Por CARLOS DÍAZ-BARRIGA
Cámaras, altavoces y rabias… todas prendidas. En la protesta por los periodistas asesinados, todo es símbolos. Entre sombras seremos unos 300. Nos sentimos pocos… casi solos. Y somos pocos, a sabiendas de que la próxima vez, seguramente seremos menos.
El desahogo es en la puerta trasera de la Secretaría de Gobernación, sobre Abraham González… en lo que eran y acaso seguirán siendo las caballerizas del bello Palacio de Cobián, construido en 1904.
La calle está apagada, como el farol sobre la entrada. Las luces dentro de las oficinas del edificio, también. Que quede luminosamente claro: no hay nadie, y que aquello es lo que es: una cueva de lobos.
Quienes mataron en Tijuana en esta última semana al fotógrafo Margarito Martínez y a la reportera Lourdes Maldonado no supieron lo que hicieron, dice una voz a distancia: “patearon el avispero”. Lourdes, activa veterana en estas lides, se le recuerda desde que era reportera en 24 Horas con Jacobo Zabludovsky. Larga carrera que acabó en ese breve instante que se lleva un balazo en la cabeza. La vida de Margarito fue segada por tres tiros, también a la cabeza, triplemente cobardes: a un buen hombre, por la espalda y ante una hija de 15 años. Dice, al micrófono, una colega que lo recuerda: “Margarito era un mago”. Lo desaparecieron.
Se hace el recuento. Hace 34 años, en abril de 1988, también en Tijuana, asesinaron a Héctor Félix Miranda (‘Félix, el gato’ era su pseudónimo). Hoy, parece no haber cambiado nada. La oscuridad es la misma. La oscuridad de la muerte, tan negra como la de la impunidad. En un ‘mecanismo de protección a periodistas’ y con un ‘botón de pánico’, que nunca se alcanza a tocar.
Sobre el muro de la Secretaría de Gobernación, plano como si fuera una lápida, se proyectan los rostros de los periodistas asesinados. Treinta y seis en lo que va de esta administración. La mayoría de ellos, jóvenes, aparecen sonriendo. Rostros, rostros… rostros. Muertos, muertos… muertos.

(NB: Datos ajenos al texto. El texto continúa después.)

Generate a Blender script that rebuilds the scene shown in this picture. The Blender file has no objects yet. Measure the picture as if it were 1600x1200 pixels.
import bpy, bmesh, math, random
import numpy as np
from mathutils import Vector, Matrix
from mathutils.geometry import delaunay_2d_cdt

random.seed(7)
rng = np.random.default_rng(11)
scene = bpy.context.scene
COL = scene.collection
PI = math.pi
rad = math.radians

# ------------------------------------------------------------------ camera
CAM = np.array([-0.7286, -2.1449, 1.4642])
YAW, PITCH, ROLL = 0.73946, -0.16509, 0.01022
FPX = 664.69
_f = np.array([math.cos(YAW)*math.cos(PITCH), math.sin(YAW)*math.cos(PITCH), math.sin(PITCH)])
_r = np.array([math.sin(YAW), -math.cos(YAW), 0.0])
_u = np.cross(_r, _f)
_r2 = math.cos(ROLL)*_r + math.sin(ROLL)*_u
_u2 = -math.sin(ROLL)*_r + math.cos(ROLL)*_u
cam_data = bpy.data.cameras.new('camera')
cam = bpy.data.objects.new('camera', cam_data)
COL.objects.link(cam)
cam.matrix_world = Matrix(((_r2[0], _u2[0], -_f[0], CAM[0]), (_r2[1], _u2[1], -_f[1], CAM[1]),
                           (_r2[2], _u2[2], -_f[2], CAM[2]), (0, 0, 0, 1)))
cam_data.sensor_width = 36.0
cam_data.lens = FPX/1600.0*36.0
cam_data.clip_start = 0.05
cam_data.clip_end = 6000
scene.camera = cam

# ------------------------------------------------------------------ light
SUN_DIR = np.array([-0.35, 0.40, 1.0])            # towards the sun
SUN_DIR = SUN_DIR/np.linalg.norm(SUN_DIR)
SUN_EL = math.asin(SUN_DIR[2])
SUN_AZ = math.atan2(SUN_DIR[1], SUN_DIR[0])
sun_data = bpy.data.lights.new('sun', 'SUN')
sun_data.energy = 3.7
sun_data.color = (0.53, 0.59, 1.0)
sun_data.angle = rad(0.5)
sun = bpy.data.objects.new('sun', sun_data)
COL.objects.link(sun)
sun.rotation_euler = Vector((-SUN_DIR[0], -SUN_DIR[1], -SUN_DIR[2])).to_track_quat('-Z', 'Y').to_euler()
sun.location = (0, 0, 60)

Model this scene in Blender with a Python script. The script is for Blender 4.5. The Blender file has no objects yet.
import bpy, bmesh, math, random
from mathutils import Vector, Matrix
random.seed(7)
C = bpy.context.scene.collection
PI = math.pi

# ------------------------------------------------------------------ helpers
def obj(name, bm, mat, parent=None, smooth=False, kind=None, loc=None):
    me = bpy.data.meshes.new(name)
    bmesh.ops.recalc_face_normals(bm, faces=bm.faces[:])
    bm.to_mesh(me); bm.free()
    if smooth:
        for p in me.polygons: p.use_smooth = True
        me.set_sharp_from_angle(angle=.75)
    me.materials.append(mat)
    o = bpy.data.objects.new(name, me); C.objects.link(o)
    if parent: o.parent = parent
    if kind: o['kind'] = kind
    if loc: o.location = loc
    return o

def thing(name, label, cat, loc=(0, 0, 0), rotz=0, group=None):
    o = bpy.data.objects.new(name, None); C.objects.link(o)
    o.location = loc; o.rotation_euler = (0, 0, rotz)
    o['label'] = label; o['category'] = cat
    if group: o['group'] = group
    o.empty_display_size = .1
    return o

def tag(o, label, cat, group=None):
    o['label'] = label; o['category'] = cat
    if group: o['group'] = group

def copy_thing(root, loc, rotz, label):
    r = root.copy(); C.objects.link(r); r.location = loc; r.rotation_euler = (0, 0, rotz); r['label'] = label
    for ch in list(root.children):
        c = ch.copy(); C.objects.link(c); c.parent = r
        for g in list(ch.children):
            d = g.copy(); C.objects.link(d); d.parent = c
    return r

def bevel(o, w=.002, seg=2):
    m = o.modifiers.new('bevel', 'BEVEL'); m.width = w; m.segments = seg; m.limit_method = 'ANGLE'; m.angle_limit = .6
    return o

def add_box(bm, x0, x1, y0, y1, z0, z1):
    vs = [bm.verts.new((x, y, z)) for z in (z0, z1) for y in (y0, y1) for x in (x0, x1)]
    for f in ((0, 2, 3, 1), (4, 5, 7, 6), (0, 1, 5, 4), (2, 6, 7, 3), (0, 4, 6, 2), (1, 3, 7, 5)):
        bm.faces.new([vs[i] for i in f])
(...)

En todo el acto retumba un solo grito: “¡justicia!”. Ningún otro, para que no se preste a la confusión. Entre la bola, apenas se ven dos ancianas portando cada una su veladora encendida. Iluminan más que todos los reflectores.
Hay un montón de pancartas. Alguna dice “Le tengo rabia al silencio”… en otra se lee “Matando periodistas, no se mata a la verdad”. Sobre los hombros de su padre va Julia, una niña que porta cinco añitos y un cuaderno abierto que con su letra dice: “No mate a los periodistas”. A quien corresponda.
Nadie ríe, no hay chorcha entre los del gremio. Es un acto solemne… como un funeral de esos en los que el enojo se impone al dolor… a la zozobra. Paradojas: alguien pasa con un cubrebocas que dice “no al silencio”
La periodista tijuanense Julia Sánchez Ley capta la atención de camarógrafos y demás presentes cuando habla. Porque habla fuerte… muy fuerte. Su voz resuena en la bocina apostada sobre una vieja estaquitas de redilas blanca. Y no se quiebra. Nadie se quiebra. Parecen periodistas.
Hombro con hombro fotógrafos, diseñadores, camarógrafos, gestores de redes, editores, reporteros… soñadores. Esta vez no se trata de cubrir. Se trata acaso… de estar. Juntos. En una calle oscura.